Piaget and Kohlberg on the conscience

Piaget and Kohlberg Conscience - development approaches to conscience

Piaget’s view on the conscience was that before the age of ten children followed the morality of their parents, teachers, society and so on. This he termed heteronomous morality. After the age of ten he believed that people took their own decisions as opposed to ones told to them. This he called autonomous morality. After the age of 16 are people able to take decisions without being able to be affected by external factors one bit!
Lawrence Kohlberg added to Piaget’s model by suggesting for this development to take place six stages need to be fulfilled. He argued that most people do not go through these six stages to achieve an ethical conscience for the wrong reasons e.g. being caught. 
The six stages put forward by Kohlberg are:
  1. Obedience and punishment - how can I avoid punishment?
  2. Self-interest- What will I gain?
  3. Conformity - good-girl/good-boy attitude
  4. Law and order
  5. Social contract - whats in it for society?
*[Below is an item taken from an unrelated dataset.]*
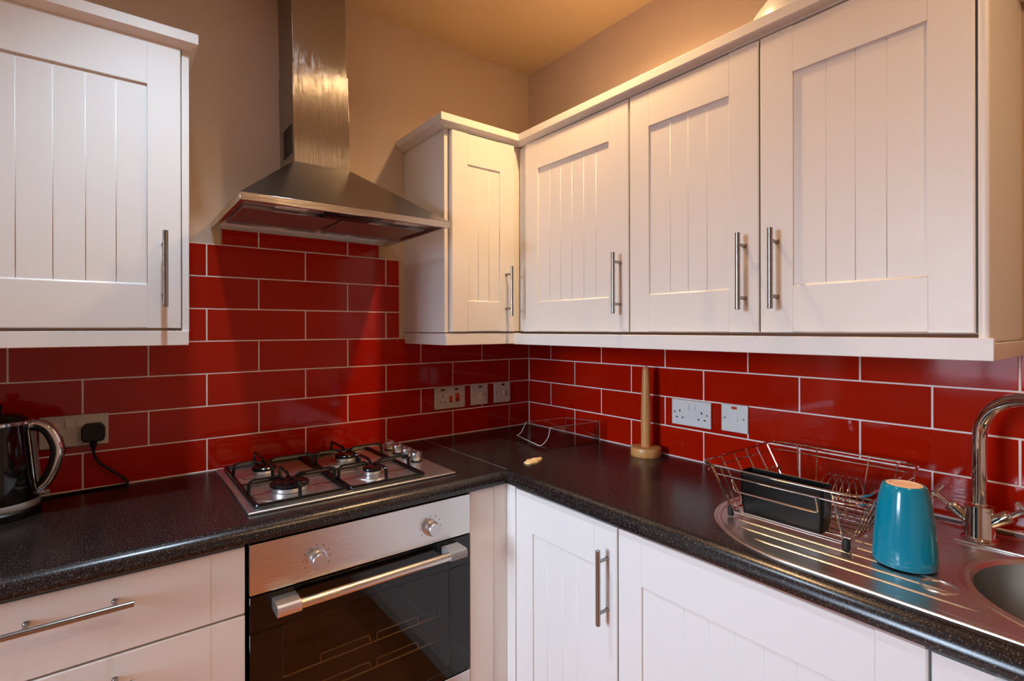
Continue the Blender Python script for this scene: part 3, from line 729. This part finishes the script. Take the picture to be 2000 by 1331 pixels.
# ---- plug with cord
pg = thing('plug', 'black mains plug with cord in the socket beside the kettle', 'plug', (-1.5885, -.0095, 1.072))
bm = BM(); pl = [(-.022, -.024), (.022, -.024), (.026, -.012), (.026, .014), (.017, .026), (-.017, .026), (-.026, .014), (-.026, -.012)]
vs0 = [(x_, -.001, z_) for x_, z_ in pl]
prism(bm, vs0, (0, -.024, 0)); bmesh.ops.bevel(bm, geom=bm.edges[:], offset=.0035, segments=2, affect='EDGES', profile=.5)
obj('plug_body', bm, 'blackp', pg)
bm = BM(); lathe(bm, [(.009, 0), (.008, .012), (.005, .020)], (0, -.013, -.023), 14, (0, 0, -1)); obj('cord_grip', bm, 'blackp', pg)
cord = [(0, -.013, -.038), (.001, -.012, -.056), (.010, -.010, -.082), (.036, -.008, -.110), (.062, -.008, -.134), (.076, -.010, -.1520), (.068, -.014, -.1565), (.03, -.018, -.1565), (-.04, -.022, -.1565), (-.09, -.03, -.1565), (-.115, -.045, -.1565)]
bm = BM(); tube(bm, catmull(cord, 6), .0035, 8); obj('cord', bm, 'blackp', pg)

# ================================================================== KETTLE
kt = thing('kettle', 'black and chrome electric kettle on the worktop at the left edge', 'kettle', (-1.768, -.135, .912))
bm = BM(); lathe(bm, [(0, .001), (.082, .001), (.084, .004), (.083, .016), (.079, .020), (0, .020)], (0, 0, 0), 48); obj('power_base', bm, 'blackp', kt)
bm = BM(); lathe(bm, [(.079, .020), (.0815, .024), (.0815, .034), (.0805, .037)], (0, 0, 0), 48); obj('base_ring', bm, 'grey', kt)
bm = BM(); lathe(bm, [(0, .036), (.080, .036), (.0800, .050), (.0770, .110), (.0720, .170), (.0655, .218), (.0650, .222)], (0, 0, 0), 48); obj('body', bm, 'blackgloss', kt)
bm = BM(); lathe(bm, [(.0655, .217), (.0672, .219), (.0672, .225), (.0645, .227), (.0600, .2275)], (0, 0, 0), 48); obj('rim', bm, 'chrome', kt)
bm = BM(); lathe(bm, [(.0605, .227), (.058, .232), (.045, .241), (.022, .246), (0, .247)], (0, 0, 0), 48); ld = obj('lid', bm, 'blackgloss', kt)
bm = BM(); lathe(bm, [(.010, .245), (.012, .252), (.014, .262), (.012, .266), (0, .267)], (0, 0, 0), 24); obj('lid_knob', bm, 'blackp', ld)
ha = math.radians(-12); hv = Vector((math.cos(ha), math.sin(ha), 0))
def K(r, z): return hv*r+Vector((0, 0, z))
sp = [K(.064, .212), K(.078, .2165), K(.098, .206), K(.114, .178), K(.1205, .145), K(.113, .105), K(.098, .072), K(.078, .054)]
bm = BM(); tube(bm, catmull(sp, 6), .0095, 14, rz=1.35); hn = obj('handle', bm, 'chrome', kt)
si = [K(.060, .205), K(.076, .2065), K(.093, .196), K(.1055, .172), K(.1110, .145), K(.104, .108), K(.090, .076), K(.072, .058)]
bm = BM(); tube(bm, catmull(si, 6), .0085, 12, rz=1.25); obj('handle_grip', bm, 'blackp', hn)
bm = BM(); rg_ = fillet([K(.0650, .214), K(.0795, .060)], .01); side = hv.cross(Vector((0, 0, 1)))
pp = fillet([K(.0660, .212)+side*.019, K(.0800, .056)+side*.019, K(.0800, .056)-side*.019, K(.0660, .212)-side*.019], .012, 5, True)
tube(bm, pp, .0018, 8, True); obj('handle_mount', bm, 'chrome', kt)
bm = BM(); g_ = [K(.0675, .200)+side*.009, K(.0795, .075)+side*.009, K(.0795, .075)-side*.009, K(.0675, .200)-side*.009]
prism(bm, g_, hv*.0035); obj('water_gauge', bm, 'grey', kt)
bm = BM(); lathe(bm, [(.0055, .0), (.0055, .016), (0, .0165)], K(.078, .046), 14, hv); sw = obj('power_switch', bm, 'chrome', kt)
bm = BM(); lathe(bm, [(0, .014), (.006, .0145), (.0068, .018), (.006, .022), (0, .0235)], K(.078, .046), 14, hv); obj('switch_tip', bm, 'grey', sw)
# script mark on the outside of the handle
sc = []
for i in range(40):
    t_i = i/39; z_ = .182-.052*t_i; w_ = math.sin(i*1.15)*.0032*(1+.4*math.sin(i*.37))
    # outer skin of handle
    r_ = .1205+.0100-3.2*(z_-.147)**2-((.147-z_)*.06 if z_ < .147 else (z_-.147)*.09)
    sc.append(hv*r_+side*(w_-.001)+Vector((0, 0, z_)))
bm = BM(); tube(bm, catmull(sc, 2), .0007, 5); obj('script_mark', bm, 'mark', hn)

# ================================================================== PAPER ROLL HOLDER
rh = thing('kitchen_roll_holder', 'upright wooden kitchen roll holder standing by the right wall', 'roll holder', (-.0660, -.7195, .9121))
bm = BM(); lathe(bm, [(0, 0), (.0505, 0), (.0520, .002), (.0520, .027), (.0505, .030), (.046, .0312), (0, .0312)], (0, 0, 0), 48); obj('base', bm, 'wood', rh)
bm = BM(); lathe(bm, [(.0165, .031), (.0165, .07), (.0172, .11), (.0160, .18), (.0138, .25), (.0126, .285), (.0120, .298), (.0098, .307), (.0055, .312), (0, .3135)], (0, 0, 0), 32); obj('post', bm, 'wood', rh)

# ================================================================== CLEAR TRAY
ct = thing('acrylic_tray', 'clear plastic tray with scooped front lying in the worktop corner', 'tray', (-.158, -.330, .9125))
A_ = Vector((-.108, .090, 0)); B_ = Vector((-.160, -.110, 0)); Dp = Vector((.275, -.048, 0))
C_ = B_+Dp; D_ = A_+Dp
D_ = A_+Dp*.86; C_ = B_+Dp*.985
bm = BM(); prism(bm, [A_, B_, C_, D_], (0, 0, .003)); obj('bottom', bm, 'acrylic', ct, smooth=0)
def sidewall(P, Q, h, inward):
    bm = BM(); d = (Q-P); poly = []
    pr = [(0, .003), (0, .016), (.05, .020), (.10, .030), (.145, .048), (.17, h*.93), (.185, h), (1, h*1.04), (1, .003)]
    for t, z in pr: poly.append(P+d*t+Vector((0, 0, z)))
    prism(bm, poly, inward*.003)
    obj('side_wall', bm, 'acrylic', ct, smooth=0)
    e0 = [P+d*t+Vector((0, 0, z))+inward*.0015 for t, z in pr[1:7]]
    bm = BM(); tube(bm, catmull(e0, 4), .0016, 6); obj('rolled_edge', bm, 'acrylic_edge', ct)
inn = (B_-A_).normalized()
sidewall(A_, D_, .066, inn); sidewall(B_, C_, .080, -inn)
bm = BM(); f = Dp.normalized()
prism(bm, [A_+Vector((0, 0, .003)), B_+Vector((0, 0, .003)), B_+Vector((0, 0, .017)), A_+Vector((0, 0, .017))], f*.003); obj('front_lip', bm, 'acrylic', ct, smooth=0)
bm = BM(); tube(bm, [A_+Vector((0, 0, .017))+f*.0015, B_+Vector((0, 0, .017))+f*.0015], .0018, 6); obj('rolled_edge', bm, 'acrylic_edge', ct)
bm = BM(); prism(bm, [D_+Vector((0, 0, .003)), C_+Vector((0, 0, .003)), C_+Vector((0, 0, .083)), D_+Vector((0, 0, .068))], -f*.003); obj('back_wall', bm, 'acrylic', ct, smooth=0)
zv = Vector((0, 0, 1))
for p_, q_ in ((D_+zv*.068, C_+zv*.083), (C_+zv*.003, C_+zv*.083), (D_+zv*.003, D_+zv*.068), (C_+zv*.083, B_+(C_-B_)*.185+zv*.080), (D_+zv*.068, A_+(D_-A_)*.185+zv*.066)):
    bm = BM(); tube(bm, [p_-f*.0016, q_-f*.0016], .0012, 6); obj('edge', bm, 'acrylic_line', ct)

# ---- scrap on the worktop
bm = BM(); outl = [(-.046, -.004), (-.040, -.012), (-.024, -.013), (-.008, -.016), (.012, -.012), (.030, -.010), (.046, -.004), (.047, .003), (.036, .005), (.026, .010), (.006, .009), (-.010, .012), (-.026, .006), (-.040, .004)]
ang = math.radians(12); ca, sa = math.cos(ang), math.sin(ang)
top = [(x_*ca-y_*sa, x_*sa+y_*ca) for x_, y_ in [(a_, c_*1.55) for a_, c_ in outl]]
va = [bm.verts.new((x_, y_, .0003)) for x_, y_ in top]; vb = [bm.verts.new((x_*.93, y_*.90, .0035+random.uniform(0, .002))) for x_, y_ in top]; vc = bm.verts.new((0, 0, .0055))
n = len(top)
for i in range(n):
    j = (i+1) % n; bm.faces.new((va[i], va[j], vb[j], vb[i])); bm.faces.new((vb[i], vb[j], vc))
bm.faces.new(va[::-1])
tag(obj('food_scrap', bm, 'scrap', None, (-.4305, -.5345, .9121)), 'small cream scrap lying on the worktop near the corner', 'scrap')

# ================================================================== DISH RACK
dr = thing('dish_rack', 'chrome wire dish rack with black feet on the draining board', 'dish rack', (-.238, -1.322, .9172))
w1 = .0017
def part_tube(name, pts, r, mat='chrome', closed=False, seg=8, parent=None):
    bm = BM(); tube(bm, pts, r, seg, closed); return obj(name, bm, mat, parent or dr)
X0, X1, Y0, Y1, ZR = -.192, .186, -.172, .170, .118     # local rim rectangle
def rim_loop(x0, x1, y0, y1, z, r): return fillet([(x0, y0, z), (x1, y0, z), (x1, y1, z), (x0, y1, z)], r, 6, True)
part_tube('rim_wire', rim_loop(X0, X1, Y0, Y1, ZR, .045), .0026, closed=True)
part_tube('rim_wire', rim_loop(X0+.006, X1-.006, Y0+.006, Y1-.006, ZR-.020, .042), w1, closed=True)
bx0, bx1, by0, by1, bz = -.158, .150, -.132, .112, .010
part_tube('base_wire', rim_loop(bx0, bx1, by0, by1, bz, .012), .0022, closed=True)
for i in range(11):    # floor wires along the rack, turning up at the two ends
    x_ = bx0+.012+i*(bx1-bx0-.024)/10
    xr = X0+.045+i*(X1-X0-.09)/10
    part_tube('floor_wire', fillet([(xr, Y0+.003, ZR-.020), (x_, by0-.002, bz), (x_, by1, bz)], .010, 4), w1)
for i in range(6):    # upright wires of the far-left end
    x_ = bx0+.012+i*(bx1-bx0-.024)/5; xr = X0+.04+i*(X1-X0-.08)/5
    part_tube('end_wire', [(x_, by1, bz), (xr, Y1, ZR)], w1)
for y_, yr in ((.085, .105), (.045, .055), (-.060, -.066), (-.115, -.125)):   # wall side
    part_tube('side_wire', [(bx1, y_, bz), (X1, yr, ZR)], w1)
for y_, yr in ((.098, .135), (.085, .115), (-.128, -.118)):                      # near side
    part_tube('side_wire', [(bx0, y_, bz), (X0, yr, ZR)], w1)
part_tube('holder_loop', fillet([(X0-.002, .087, ZR-.018), (X0+.012, .087, ZR-.052), (X0+.012, -.090, ZR-.052), (X0-.002, -.090, ZR-.018)], .008, 4), .0019)
for i in range(5):    # plate hoops
    yy = -.030-i*.014; cx_ = .025
    pts = [(cx_-.055, yy, bz)]+[(cx_-.055*math.cos(PI*k/12), yy, bz+.035+.050*math.sin(PI*k/12)) for k in range(13)]+[(cx_+.055, yy, bz)]
    part_tube('plate_hoop', pts, .0015)
for i in range(4):    # small prongs at the left end
    x_ = .02+i*.028
    part_tube('plate_prong', fillet([(x_-.006, .105, bz), (x_-.006, .118, .075), (x_+.006, .118, .075), (x_+.006, .105, bz)], .006, 4), .0014)
for x_ in (bx0, bx1):
    for y_ in (by0, by1-.004):
        bm = BM(); lathe(bm, [(0, -.0006), (.0066, -.0002), (.0072, .004), (.0070, .018), (.0052, .021), (0, .021)], (x_, y_, 0), 16); obj('foot', bm, 'rubber', dr)
# ---- cutlery box in the rack
cx = thing('cutlery_box', 'black plastic cutlery box hanging inside the dish rack', 'cutlery box', (-.3655, -1.3215, .9297))
bm = BM()
oL, oW, H_ = .0870, .0240, .095
def rr2(l, w_, z, r): return [v for v in fillet([(-w_, -l, z), (w_, -l, z), (w_, l, z), (-w_, l, z)], r, 4, True)]
rowz = [rr2(oL-.003, oW-.003, 0, .008), rr2(oL, oW, .02, .008), rr2(oL+.002, oW+.002, H_, .008), rr2(oL, oW, H_+.001, .007), rr2(oL-.001, oW-.001, H_, .007), rr2(oL-.004, oW-.004, .004, .006)]
vv = [[bm.verts.new(p_) for p_ in r_] for r_ in rowz]; q = len(vv[0])
for a, b_ in zip(vv, vv[1:]):
    for k in range(q): bm.faces.new((a[k], a[(k+1) % q], b_[(k+1) % q], b_[k]))
bm.faces.new(vv[0][::-1]); bm.faces.new(vv[-1]); obj('box', bm, 'blackp', cx)
bm = BM(); box(bm, -oW-.0035, -oW-.0015, -oL+.006, oL-.006, H_-.010, H_-.001, .0008, 1); obj('lip', bm, 'blackp', cx)

# ================================================================== TEAL JAR
tj = thing('teal_jar', 'glossy teal ceramic jar upside down on the draining board', 'jar', (-.3690, -1.5415, .9168))
bm = BM(); lathe(bm, [(.0450, .0), (.0488, .0), (.0502, .003), (.0502, .012), (.0490, .040), (.0462, .075), (.0425, .108), (.0382, .132), (.0358, .1405), (.0346, .144), (.0320, .1465), (.0285, .1465)], (0, 0, 0), 56); obj('body', bm, 'teal', tj)
bm = BM(); lathe(bm, [(.0285, .1465), (.0272, .1473), (.0235, .1475), (.0222, .1460), (0, .1455)], (0, 0, 0), 48); obj('foot_ring', bm, 'unglazed', tj, label='pale unglazed foot')

# ---- dish on top of the wall cabinets
bd = thing('bowl', 'pale bowl upside down on top of the right-hand wall cabinets', 'bowl', (-.150, -1.305, 2.0565))
bm = BM(); lathe(bm, [(.140, 0), (.153, .001), (.153, .050), (.147, .090), (.124, .120), (.085, .130), (.05, .133), (.048, .138), (.040, .138), (.038, .133), (0, .132)], (0, 0, 0), 56); obj('shell', bm, 'white', bd)

# ================================================================== CEILING DOWNLIGHTS (above the frame)
where = ['corner over the wall cabinets', 'spot in front of the cooker hood', 'middle of the room']
for (x_, y_, *_r), wh in zip(LAMPS, where):
    t = thing('downlight', 'round ceiling downlight at the '+wh, 'downlight', (x_, y_, CEIL), 0, 'ceiling downlights')
    bm = BM(); lathe(bm, [(.034, -.001), (.036, -.006), (.046, -.005), (.049, -.0005)], (0, 0, 0), 32); obj('trim_ring', bm, 'upvc', t)
    bm = BM(); lathe(bm, [(0, -.0025), (.034, -.0025), (.034, -.0005)], (0, 0, 0), 32); obj('bulb', bm, 'glow_cool' if _r[1] is COOL else 'glow_warm', t)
  6. Universal ethical principles 
Kohlberg and Piaget both argued that the conscience was not innate but rather something that is acquired.
  1. A truly universal theory can apply to those of religious faith as well as those of secular faith.
  2. The theory is logical.
  3. It explains why people make mistakes even though they follow their conscience. This makes the theory realistic and practical.
  4. Agrees with Aquinas ideas that the conscience is manufactured from experiences and external conditions and that children do not have fully formed consciences.
  1. It seems incorrect to say accurately that by the age of ten children will start to acquire autonomous morality. Is it fair to compare someone with learning problems the same with someone who has none?
  2. Even though his theory is based of psychological findings many psychologists claim his findings to be flawed as the data did not take into account enough factors.
  3. There is no psychological evidence that the six stages exists.
  4. Religious believers also argue that there is a third stage of morality which Piaget fails to take into account - theonomous morality where they abode by certain rules for the agapeic love of God.
  5. The origin of the conscience is still vague.